Op basis van het gemeentelijke beleid gelden de volgende regels voor bodemingrepen en te bebouwen oppervlakten binnen de verschillende archeologische (verwachtings)zones:
- Voor de gebieden met een archeologische waarde (dubbelbestemming Waarde Archeologie 2) geldt een onderzoeksplicht, conform de AMZ-cyclus bij verstoringen en te bebouwen oppervlakten van in totaal groter dan 100 m2 en dieper dan 0,5 m onder maaiveld.
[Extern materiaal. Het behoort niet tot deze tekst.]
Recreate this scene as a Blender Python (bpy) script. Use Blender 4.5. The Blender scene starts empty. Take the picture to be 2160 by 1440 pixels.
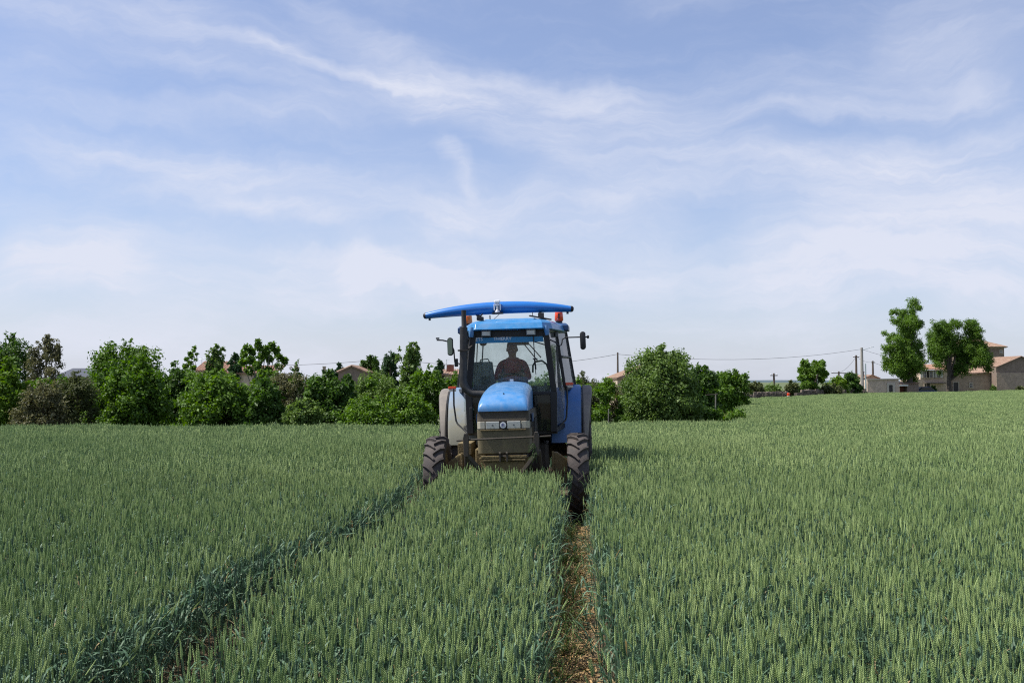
import bpy, bmesh, math, random
import numpy as np
from mathutils import Vector, Matrix, Euler

R = math.radians
scene = bpy.context.scene

# ------------------------------------------------------------------ camera, light, exposure
CAMZ = 1.87
FPX = 2160.0                       # focal length in pixels of the 2160-wide photograph
HORIZON = 805.0
cam_data = bpy.data.cameras.new('camera')
cam_data.sensor_width = 36.0
cam_data.lens = 36.0
cam_data.clip_start = 0.05
cam_data.clip_end = 12000
cam = bpy.data.objects.new('camera', cam_data)
scene.collection.objects.link(cam)
cam.location = (0, 0, CAMZ)
cam.rotation_euler = (R(90) + math.atan((HORIZON - 720) / FPX), 0, 0)
scene.camera = cam

SUN_EL, SUN_AZ = 58.0, -93.0       # azimuth from +Y (into the picture), clockwise
sun_dir = Vector((math.sin(R(SUN_AZ)) * math.cos(R(SUN_EL)), math.cos(R(SUN_AZ)) * math.cos(R(SUN_EL)), math.sin(R(SUN_EL))))
sd = bpy.data.lights.new('sun', 'SUN')
sd.energy = 4.8
sd.angle = R(0.55)
sd.color = (1.0, 0.95, 0.86)
sun = bpy.data.objects.new('sun', sd)
scene.collection.objects.link(sun)
sun.rotation_euler = sun_dir.to_track_quat('Z', 'Y').to_euler()
sun.location = (0, 0, 60)

scene.view_settings.view_transform = 'Standard'
scene.view_settings.look = 'None'
scene.view_settings.exposure = 0.5
scene.view_settings.gamma = 1.0
scene.view_settings.use_curve_mapping = False
scene.cycles.pixel_filter_type = 'BLACKMAN_HARRIS'
scene.cycles.filter_width = 1.15
scene.cycles.use_denoising = False

world = bpy.data.worlds.new('World')
scene.world = world
world.use_nodes = True
wt = world.node_tree
for n_ in list(wt.nodes):
    wt.nodes.remove(n_)
W = wt.nodes.new
L = wt.links.new


def wmath(op, a, b=None, c=None, clamp=False):
    n = W('ShaderNodeMath'); n.operation = op; n.use_clamp = clamp
    for i, v in enumerate((a, b, c)):
        if v is None:
            continue
        if isinstance(v, (int, float)):
            n.inputs[i].default_value = v
        else:
            L(v, n.inputs[i])
    return n.outputs[0]


def wrange(v, a, b, c=0.0, d=1.0, smooth=True):
    n = W('ShaderNodeMapRange')
    n.interpolation_type = 'SMOOTHSTEP' if smooth else 'LINEAR'
    L(v, n.inputs['Value'])
    n.inputs['From Min'].default_value = a; n.inputs['From Max'].default_value = b
    n.inputs['To Min'].default_value = c; n.inputs['To Max'].default_value = d
    return n.outputs['Result']


def wnoise(vec, scale, detail=6, rough=0.55, dist=0.0):
    n = W('ShaderNodeTexNoise')
    n.inputs['Scale'].default_value = scale; n.inputs['Detail'].default_value = detail
    n.inputs['Roughness'].default_value = rough; n.inputs['Distortion'].default_value = dist
    L(vec, n.inputs['Vector'])
    return n


sky = W('ShaderNodeTexSky')
sky.sky_type = 'NISHITA'
sky.sun_disc = False
sky.sun_elevation = R(SUN_EL)
sky.sun_rotation = R(SUN_AZ % 360)
sky.altitude = 100
sky.air_density = 1.0
sky.dust_density = 1.2
sky.ozone_density = 1.6
tc = W('ShaderNodeTexCoord')
sep = W('ShaderNodeSeparateXYZ')
L(tc.outputs['Generated'], sep.inputs[0])
az = wmath('ARCTAN2', sep.outputs[0], sep.outputs[1])        # radians, 0 = +Y
el = wmath('ARCSINE', sep.outputs[2])
comb = W('ShaderNodeCombineXYZ'); L(az, comb.inputs[0]); L(el, comb.inputs[1])
warp = wnoise(comb.outputs[0], 5.0, 5, 0.6)
wsub = W('ShaderNodeVectorMath'); wsub.operation = 'SUBTRACT'
L(warp.outputs['Color'], wsub.inputs[0]); wsub.inputs[1].default_value = (0.5, 0.5, 0.5)
wscl = W('ShaderNodeVectorMath'); wscl.operation = 'SCALE'
L(wsub.outputs[0], wscl.inputs[0]); wscl.inputs['Scale'].default_value = 0.11
wadd = W('ShaderNodeVectorMath'); wadd.operation = 'ADD'
L(comb.outputs[0], wadd.inputs[0]); L(wscl.outputs[0], wadd.inputs[1])
wsep = W('ShaderNodeSeparateXYZ'); L(wadd.outputs[0], wsep.inputs[0])
wa, we = wsep.outputs[0], wsep.outputs[1]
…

- Voor de gebieden met een hoge archeologische verwachting (dubbelbestemming Waarde Archeologie 3) geldt een onderzoeksplicht, conform de AMZ-cyclus bij verstoringen en te bebouwen oppervlakten van in totaal groter dan 500 m2 en dieper dan 0,5 m onder maaiveld.
- Voor de gebieden met een middelhoge archeologische verwachting (dubbelbestemming Waarde Archeologie 4) geldt een onderzoeksplicht, conform de AMZ-cyclus bij verstoringen en te bebouwen oppervlakten van in totaal groter dan 5.000 m2 en dieper dan 1 m onder maaiveld.
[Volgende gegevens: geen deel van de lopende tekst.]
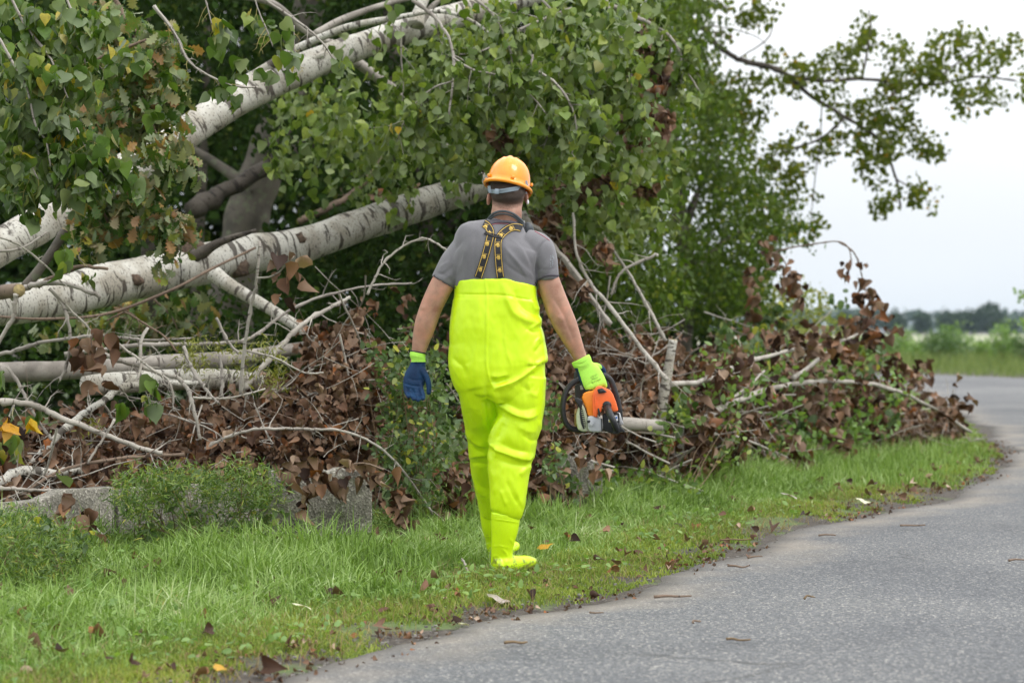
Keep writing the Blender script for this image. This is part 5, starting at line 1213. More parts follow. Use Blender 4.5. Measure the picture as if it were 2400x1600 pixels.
# fallen dead leaves strewn on the verge: each its own object
x, y, s = scatter(420, 6.2, 19, 0.05, 3.2, g, 1.15)
k = (y < barrier_y(x)) & ~((np.abs(x - .0) < .32) & (y > 8.4) & (y < 9.95)); x, y = x[k][:230], y[k][:230]
_fl = []
for v_ in range(4):
    V, tr = BRN[v_]; me = np_mesh('fallen_leaf', V, [tr]); me.materials.append(M['brown']); _fl.append(me)
for i in range(len(x)):
    o = bpy.data.objects.new('fallen_leaf', _fl[i % 4]); COL.objects.link(o)
    o.location = (x[i], y[i], float(gh(x[i], y[i])) + .02 + g.random() * .03); o.rotation_euler = (g.normal(0, .5), g.normal(0, .5), g.random() * 6.3); sc_ = g.uniform(.035, .065); o.scale = (sc_,) * 3
    tag(o, 'curled brown dead leaf lying in the verge grass', 'leaf', 'dead leaves strewn over the verge')
def lone_leaf(px, py, mat, label, sz=.08, rot=0.3, dz=.02):
    d = (CH) * F / (py - HZ); V, tr = POPT[1]; me = np_mesh('fallen_leaf', V * sz, [tr]); me.materials.append(M[mat])
    o = bpy.data.objects.new('fallen_leaf', me); COL.objects.link(o); p = P(px, py, d); o.location = (p.x, p.y, float(gh(p.x, p.y)) + dz); o.rotation_euler = (.5, .1, rot); tag(o, label, 'leaf')
M['cream'] = leaf_mat('cream_leaf', [(0, (.62, .60, .40)), (1, (.66, .64, .46))], transl=.1)
M['greyleaf'] = leaf_mat('grey_leaf', [(0, (.36, .31, .27)), (1, (.42, .36, .32))], transl=.1)
lone_leaf(728, 1452, 'cream', 'cream coloured fallen leaf with stalk on the grass', .085, 1.8, .05)
lone_leaf(1262, 1308, 'yellow', 'bright yellow leaf on the grass beside the boot', .08, -1.2, .05)
lone_leaf(519, 1578, 'yellow', 'small yellow leaf on the mossy turf at the bottom', .05, .6)
lone_leaf(1186, 1418, 'greyleaf', 'pale bark flake on the soil strip below the boots', .10, 1.0)
lone_leaf(1095, 1468, 'cream', 'small cream leaf at the asphalt edge', .05, 2.2)
lone_leaf(1868, 1190, 'greyleaf', 'large grey underside leaf on the verge towards the bend', .12, 1.4, .05)
lone_leaf(2035, 1184, 'cream', 'pale yellow leaf on the edge of the turf', .10, .8)

# sticks lying on the asphalt
for i, (px, py, ln, ang, lb) in enumerate([
    (1210, 1522, .085, .12, 'short flaking stick lying on the asphalt nearest the grass'), (1577, 1412, .155, .06, 'longest thin dark twig lying flat on the asphalt'), (1635, 1480, .05, .35, 'curled twig scrap beyond the long twig on the asphalt'), (1727, 1522, .08, -.1, 'pale straw like stick on the lower asphalt'),
    (1732, 1339, .10, 0., 'brown stick on the asphalt near the sandy edge'), (2385, 1330, .09, .15, 'twig cut by the edge of the frame on the asphalt'), (1898, 1420, .05, .2, 'small knot of twig in the middle of the road'), (2140, 1246, .14, .0, 'thin reddish stick far along the asphalt'), (1770, 1316, .07, .1, 'tiny dark twig by the sandy patch'), (1725, 1275, .16, -.05, 'bleached stick at the edge of the turf'), (1940, 1264, .09, 0, 'bark strip at the road edge under the turf'), (1400, 1451, .06, .1, 'crumbled bark piece on the asphalt below the verge')]):
    d = CH * F / (py - HZ); p = P(px, py, d); g2 = np.random.default_rng(i)
    pts = np.array([[0, 0, 0], [ln * .35, .004, .002], [ln * .7, -.003, 0], [ln, .002, .001]]) + g2.normal(0, .0025, (4, 3)); pts[:, 0] -= ln / 2
    mb = MB(); tube(mb, catmull(pts, 3), np.linspace(.0062, .0032, 10) * (1 if ln > .07 else .8), 6, True, .2, i)
    if i % 2 == 0: tube(mb, np.array([pts[2], pts[2] + [.012, .01, .004]]), [.003, .001], 4)
    o = mb.build('stick', M['brown_twig' if i % 3 else 'stem_brown']); o.location = (p.x, p.y, .036 if edge_s(p.x, p.y) < -.4 else .024); o.rotation_euler = (0, 0, ang * 2.2); tag(o, lb, 'stick', 'twigs and bark lying on the road')
# grit and pebbles by the asphalt edge
g = np.random.default_rng(111); n = 900
y = 6.2 + g.random(n) ** 1.6 * 12; s = g.normal(.02, .14, n) + .03; xx = edge_x(y) - s
q = g.normal(size=(n, 8, 3)); cube = np.array([[x_, y_, z_] for x_ in (-1, 1) for y_ in (-1, 1) for z_ in (-.6, .6)]) 
V = (cube[None] * (1 + q * .25)) * (g.uniform(.002, .006, n))[:, None, None] + np.column_stack([xx, y, gh(xx, y) + .012])[:, None]
Fq = np.array([(0, 1, 3, 2), (4, 6, 7, 5), (0, 4, 5, 1), (2, 3, 7, 6), (0, 2, 6, 4), (1, 5, 7, 3)])
me = np_mesh('gravel', V.reshape(-1, 3), [(Fq[None] + (np.arange(n) * 8)[:, None, None]).reshape(-1, 4)], smooth=False)
tag(link('gravel', me, solid('grit', (.16, .15, .135), .9, .5, 20)), kind='stuff')

# ================================================================== the worker
DM = 9.0
def MP(px, py, dy=0.0): return P(px, py, DM + dy)
def inv(v):  # world -> photo pixels
    return 1200 + v[:, 0] / v[:, 1] * F, HZ - (v[:, 2] - CH) / v[:, 1] * F
man = empty('person', MP(1185, 1346, 0.05), 'worker seen from behind in bright yellow chest waders and orange hard hat carrying a chainsaw', 'person')

def loft(rings, n=40, k=5, power=2.3, caps=True, yaxis=(0, 1, 0)):
    """rings: (px, py, dy, half width px, half depth m[, y shift]); closed shell"""
    a = catmull(np.array([r[:5] for r in rings], float), k)
    C = np.array([MP(r[0], r[1], r[2]) for r in a]); hw = a[:, 3] / F * (DM + a[:, 2]); hd = a[:, 4]
    T = np.gradient(C, axis=0); T /= np.linalg.norm(T, axis=1)[:, None]
    Y = np.array(yaxis, float); D = Y - T * (T @ Y)[:, None]; D /= np.linalg.norm(D, axis=1)[:, None]; W = np.cross(D, T)
    th = np.arange(n) / n * 2 * PI
    c, s = np.cos(th), np.sin(th)
    e = 2 / power; cu = np.sign(c) * np.abs(c) ** e; su = np.sign(s) * np.abs(s) ** e
    V = C[:, None] + W[:, None] * (hw[:, None] * cu)[..., None] + D[:, None] * (hd[:, None] * su)[..., None]
    m = len(C); V = V.reshape(-1, 3)
    i = np.arange(m * n).reshape(m, n); j = np.roll(i, -1, 1)
    q = np.stack([i[:-1], j[:-1], j[1:], i[1:]], -1).reshape(-1, 4)
    t = []
    if caps:
        V = np.vstack([V, C[0], C[-1]]); a0 = m * n
        t = [(a0, (b + 1) % n, b) for b in range(n)] + [(a0 + 1, (m - 1) * n + b, (m - 1) * n + (b + 1) % n) for b in range(n)]
    return V, q, t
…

- Voor bodemingrepen in gebieden met een lage archeologische verwachting of geen archeologische verwachting geldt geen archeologische onderzoeksplicht.
Planspecifiek
Binnen dit bestemmingsplan zijn geen ontwikkelingen gepland. Het betreft een conserverend bestemmingsplan. De zones met een vastgestelde waarde, een hoge archeologische verwachting en een middelhoge verwachting dienen een dubbelbestemming Waarde Archeologie te krijgen op de Plankaart. Er zijn geen belemmeringen voor het aspect archeologie.